**Your instructions**
Copy out the listing exactly.

**Data segment**
• • • • • • •
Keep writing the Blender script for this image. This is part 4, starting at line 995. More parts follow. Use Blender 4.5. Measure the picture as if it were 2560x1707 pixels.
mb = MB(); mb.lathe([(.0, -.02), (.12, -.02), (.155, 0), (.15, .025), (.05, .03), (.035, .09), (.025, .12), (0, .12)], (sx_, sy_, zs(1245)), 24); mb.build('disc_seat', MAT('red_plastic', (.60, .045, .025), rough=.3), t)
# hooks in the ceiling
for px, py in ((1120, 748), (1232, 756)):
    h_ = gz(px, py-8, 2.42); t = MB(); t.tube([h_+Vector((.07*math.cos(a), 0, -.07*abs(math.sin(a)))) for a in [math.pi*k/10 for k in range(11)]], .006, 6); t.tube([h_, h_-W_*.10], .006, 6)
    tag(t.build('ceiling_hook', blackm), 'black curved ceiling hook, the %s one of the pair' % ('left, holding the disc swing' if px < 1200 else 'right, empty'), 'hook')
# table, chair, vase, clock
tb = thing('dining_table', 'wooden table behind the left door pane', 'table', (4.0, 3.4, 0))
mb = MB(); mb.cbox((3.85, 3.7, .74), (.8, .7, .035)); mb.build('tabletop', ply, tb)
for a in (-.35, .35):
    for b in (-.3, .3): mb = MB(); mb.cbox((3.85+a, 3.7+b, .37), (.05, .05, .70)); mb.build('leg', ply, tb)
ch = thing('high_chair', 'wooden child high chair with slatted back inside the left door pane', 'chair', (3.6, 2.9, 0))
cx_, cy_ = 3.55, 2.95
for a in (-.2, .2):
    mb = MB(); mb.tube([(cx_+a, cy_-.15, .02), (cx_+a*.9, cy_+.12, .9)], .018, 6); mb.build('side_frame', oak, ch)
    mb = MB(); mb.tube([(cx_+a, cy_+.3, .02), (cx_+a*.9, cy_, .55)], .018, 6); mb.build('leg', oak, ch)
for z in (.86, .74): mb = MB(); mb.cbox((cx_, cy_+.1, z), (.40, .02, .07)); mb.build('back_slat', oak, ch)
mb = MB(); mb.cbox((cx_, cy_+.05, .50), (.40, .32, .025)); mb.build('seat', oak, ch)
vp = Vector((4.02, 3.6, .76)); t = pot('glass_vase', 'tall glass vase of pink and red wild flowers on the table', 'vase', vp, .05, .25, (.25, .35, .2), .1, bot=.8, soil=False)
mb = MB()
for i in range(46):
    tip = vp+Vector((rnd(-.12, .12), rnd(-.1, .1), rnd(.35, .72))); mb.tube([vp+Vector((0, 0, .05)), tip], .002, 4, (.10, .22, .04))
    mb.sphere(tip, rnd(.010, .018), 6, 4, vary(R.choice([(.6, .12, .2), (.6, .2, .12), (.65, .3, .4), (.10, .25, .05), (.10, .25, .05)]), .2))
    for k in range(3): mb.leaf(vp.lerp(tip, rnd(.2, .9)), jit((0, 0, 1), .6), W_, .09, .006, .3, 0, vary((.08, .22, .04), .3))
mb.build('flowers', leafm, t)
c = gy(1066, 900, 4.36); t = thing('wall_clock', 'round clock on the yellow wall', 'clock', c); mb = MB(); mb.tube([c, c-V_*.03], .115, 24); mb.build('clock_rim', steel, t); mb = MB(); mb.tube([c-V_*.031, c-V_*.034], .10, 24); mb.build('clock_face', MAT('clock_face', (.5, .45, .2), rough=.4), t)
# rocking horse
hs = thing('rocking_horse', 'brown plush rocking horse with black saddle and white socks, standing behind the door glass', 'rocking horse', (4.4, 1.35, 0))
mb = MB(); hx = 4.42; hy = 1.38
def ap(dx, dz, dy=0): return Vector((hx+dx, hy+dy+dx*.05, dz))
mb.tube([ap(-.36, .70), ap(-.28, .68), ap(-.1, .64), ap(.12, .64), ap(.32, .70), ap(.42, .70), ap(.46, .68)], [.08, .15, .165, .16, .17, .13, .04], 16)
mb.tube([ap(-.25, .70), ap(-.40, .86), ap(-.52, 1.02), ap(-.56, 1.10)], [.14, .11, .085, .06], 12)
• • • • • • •
**Finished exercise**
Keep writing the Blender script for this image. This is part 4, starting at line 995. More parts follow. Use Blender 4.5. Measure the picture as if it were 2560x1707 pixels.
mb = MB(); mb.lathe([(.0, -.02), (.12, -.02), (.155, 0), (.15, .025), (.05, .03), (.035, .09), (.025, .12), (0, .12)], (sx_, sy_, zs(1245)), 24); mb.build('disc_seat', MAT('red_plastic', (.60, .045, .025), rough=.3), t)
# hooks in the ceiling
for px, py in ((1120, 748), (1232, 756)):
    h_ = gz(px, py-8, 2.42); t = MB(); t.tube([h_+Vector((.07*math.cos(a), 0, -.07*abs(math.sin(a)))) for a in [math.pi*k/10 for k in range(11)]], .006, 6); t.tube([h_, h_-W_*.10], .006, 6)
    tag(t.build('ceiling_hook', blackm), 'black curved ceiling hook, the %s one of the pair' % ('left, holding the disc swing' if px < 1200 else 'right, empty'), 'hook')
# table, chair, vase, clock
tb = thing('dining_table', 'wooden table behind the left door pane', 'table', (4.0, 3.4, 0))
mb = MB(); mb.cbox((3.85, 3.7, .74), (.8, .7, .035)); mb.build('tabletop', ply, tb)
for a in (-.35, .35):
    for b in (-.3, .3): mb = MB(); mb.cbox((3.85+a, 3.7+b, .37), (.05, .05, .70)); mb.build('leg', ply, tb)
ch = thing('high_chair', 'wooden child high chair with slatted back inside the left door pane', 'chair', (3.6, 2.9, 0))
cx_, cy_ = 3.55, 2.95
for a in (-.2, .2):
    mb = MB(); mb.tube([(cx_+a, cy_-.15, .02), (cx_+a*.9, cy_+.12, .9)], .018, 6); mb.build('side_frame', oak, ch)
    mb = MB(); mb.tube([(cx_+a, cy_+.3, .02), (cx_+a*.9, cy_, .55)], .018, 6); mb.build('leg', oak, ch)
for z in (.86, .74): mb = MB(); mb.cbox((cx_, cy_+.1, z), (.40, .02, .07)); mb.build('back_slat', oak, ch)
mb = MB(); mb.cbox((cx_, cy_+.05, .50), (.40, .32, .025)); mb.build('seat', oak, ch)
vp = Vector((4.02, 3.6, .76)); t = pot('glass_vase', 'tall glass vase of pink and red wild flowers on the table', 'vase', vp, .05, .25, (.25, .35, .2), .1, bot=.8, soil=False)
mb = MB()
for i in range(46):
    tip = vp+Vector((rnd(-.12, .12), rnd(-.1, .1), rnd(.35, .72))); mb.tube([vp+Vector((0, 0, .05)), tip], .002, 4, (.10, .22, .04))
    mb.sphere(tip, rnd(.010, .018), 6, 4, vary(R.choice([(.6, .12, .2), (.6, .2, .12), (.65, .3, .4), (.10, .25, .05), (.10, .25, .05)]), .2))
    for k in range(3): mb.leaf(vp.lerp(tip, rnd(.2, .9)), jit((0, 0, 1), .6), W_, .09, .006, .3, 0, vary((.08, .22, .04), .3))
mb.build('flowers', leafm, t)
c = gy(1066, 900, 4.36); t = thing('wall_clock', 'round clock on the yellow wall', 'clock', c); mb = MB(); mb.tube([c, c-V_*.03], .115, 24); mb.build('clock_rim', steel, t); mb = MB(); mb.tube([c-V_*.031, c-V_*.034], .10, 24); mb.build('clock_face', MAT('clock_face', (.5, .45, .2), rough=.4), t)
# rocking horse
hs = thing('rocking_horse', 'brown plush rocking horse with black saddle and white socks, standing behind the door glass', 'rocking horse', (4.4, 1.35, 0))
mb = MB(); hx = 4.42; hy = 1.38
def ap(dx, dz, dy=0): return Vector((hx+dx, hy+dy+dx*.05, dz))
mb.tube([ap(-.36, .70), ap(-.28, .68), ap(-.1, .64), ap(.12, .64), ap(.32, .70), ap(.42, .70), ap(.46, .68)], [.08, .15, .165, .16, .17, .13, .04], 16)
mb.tube([ap(-.25, .70), ap(-.40, .86), ap(-.52, 1.02), ap(-.56, 1.10)], [.14, .11, .085, .06], 12)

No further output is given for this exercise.